Today's decision holding that there is no constitutional right in New York for LGBT people to marry is the craziest thing I have ever read and I have read a lot of law.

It essentially says that there is a rational basis to give heterosexual couples the state privileges attendant to marriage but deny them to gay people because........straight people are flaky sluts and the Legislature could have rationally decided that if you didn't provide straight people all the state benefits, they'd just fuck at random, push out babies willy nilly and not stay together and provide stable homes for their children. Whereas the Legislature could have rationally concluded that this problem did not exist with gay couples. And, yes, even though admittedly not all straight people can or want to have children, or stay together after having children, or stay married, it's "too intrusive" and "too arbitrary" for the state to make specific inquiries and limit the rights of marriage to only those straight couples that fit the bill set down by the Court.

No, I'm not joking.

Get up from the floor and stop that laughing.

I'm serious:


First, the Legislature could rationally decide that, for the welfare of children, it is more important to promote stability, and to avoid instability, in opposite-sex than in same-sex relationships. Heterosexual intercourse has a natural tendency to lead to the birth of children; homosexual intercourse does not. Despite the advances of science, it remains true that the vast majority of children are born as a result of a sexual relationship between a man and a woman, and the Legislature could find that this will continue to be true. The Legislature could also find that such relationships are all too often casual or temporary. It could find that an important function of marriage is to create more stability and permanence in the relationships that cause children to be born. It thus could choose to offer an inducement -- in the form of marriage and its attendant benefits -- to opposite-sex couples who make a solemn, long-term commitment to each other.

The Legislature could find that this rationale for marriage does not apply with comparable force to same-sex couples. These couples can become parents by adoption, or by artificial insemination or other technological marvels, but they do not become parents as a result of accident or impulse. The Legislature could find that unstable relationships between people of the opposite sex present a greater danger that children will be born into or grow up in unstable homes than is the case with same-sex couples, and thus that promoting stability in opposite-sex relationships will help children more. This is one reason why the Legislature could rationally offer the benefits of marriage to opposite-sex couples only. . . .

In arguing that the definition is overinclusive, plaintiffs point out that many opposite-sex couples cannot have or do not want to have children. How can it be rational, they ask, to permit these couples, but not same-sex couples, to marry? The question is not a difficult one to answer.

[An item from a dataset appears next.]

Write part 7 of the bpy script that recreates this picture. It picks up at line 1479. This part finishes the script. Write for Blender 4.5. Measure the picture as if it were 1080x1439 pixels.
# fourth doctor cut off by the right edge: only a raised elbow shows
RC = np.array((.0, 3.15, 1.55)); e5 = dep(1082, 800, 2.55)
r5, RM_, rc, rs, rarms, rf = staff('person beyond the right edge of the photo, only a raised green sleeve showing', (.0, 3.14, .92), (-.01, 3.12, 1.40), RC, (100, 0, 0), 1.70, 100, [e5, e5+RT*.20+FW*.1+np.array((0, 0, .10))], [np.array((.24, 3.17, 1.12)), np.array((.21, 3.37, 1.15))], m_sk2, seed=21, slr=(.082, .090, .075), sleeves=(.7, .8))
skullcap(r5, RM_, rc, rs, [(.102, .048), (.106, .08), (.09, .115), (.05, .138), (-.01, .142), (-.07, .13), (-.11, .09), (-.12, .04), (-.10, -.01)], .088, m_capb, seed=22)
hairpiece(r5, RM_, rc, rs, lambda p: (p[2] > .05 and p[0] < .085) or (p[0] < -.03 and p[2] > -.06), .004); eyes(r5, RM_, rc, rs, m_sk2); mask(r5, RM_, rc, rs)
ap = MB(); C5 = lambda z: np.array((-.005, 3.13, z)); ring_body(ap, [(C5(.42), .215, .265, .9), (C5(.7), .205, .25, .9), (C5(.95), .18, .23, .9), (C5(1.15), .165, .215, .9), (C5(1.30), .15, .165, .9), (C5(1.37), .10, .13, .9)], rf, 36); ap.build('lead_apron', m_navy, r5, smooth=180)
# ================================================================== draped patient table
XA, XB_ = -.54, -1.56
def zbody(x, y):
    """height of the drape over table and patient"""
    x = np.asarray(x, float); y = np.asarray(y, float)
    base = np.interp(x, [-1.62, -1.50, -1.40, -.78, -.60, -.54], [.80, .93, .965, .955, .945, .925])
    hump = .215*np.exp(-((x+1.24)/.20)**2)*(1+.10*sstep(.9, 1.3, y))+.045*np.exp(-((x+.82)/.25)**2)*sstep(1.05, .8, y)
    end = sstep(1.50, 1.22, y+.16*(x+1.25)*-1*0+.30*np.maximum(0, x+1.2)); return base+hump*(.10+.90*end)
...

While same-sex couples and opposite-sex couples are easily distinguished, limiting marriage to opposite-sex couples likely to have children would require grossly intrusive inquiries, and arbitrary and unreliable line-drawing. A legislature that regarded marriage primarily or solely as an institution for the benefit of children could rationally find that an attempt to exclude childless opposite-sex couples from the institution would be a very bad idea.


(Sure, the NY Court of Appeals discussed the traditional circular reasoning too -- it's not marriage because historically its not marriage -- but the above is the heart of today's majority opinion out of the NY Court of Appeals.)

As I said: I've read a lot of legal decisions at this point in my career. But today's 4-2 decision in Seymour v. Holcombe just takes the cake.

That is the bottom line of today's decision. Which, if I ever come up for air, I'll add to the list of "things I need to do a diary about."

(At this point, due to the new job and personal stuff, my poor blog is more neglected than my hair. And that's saying a lot.)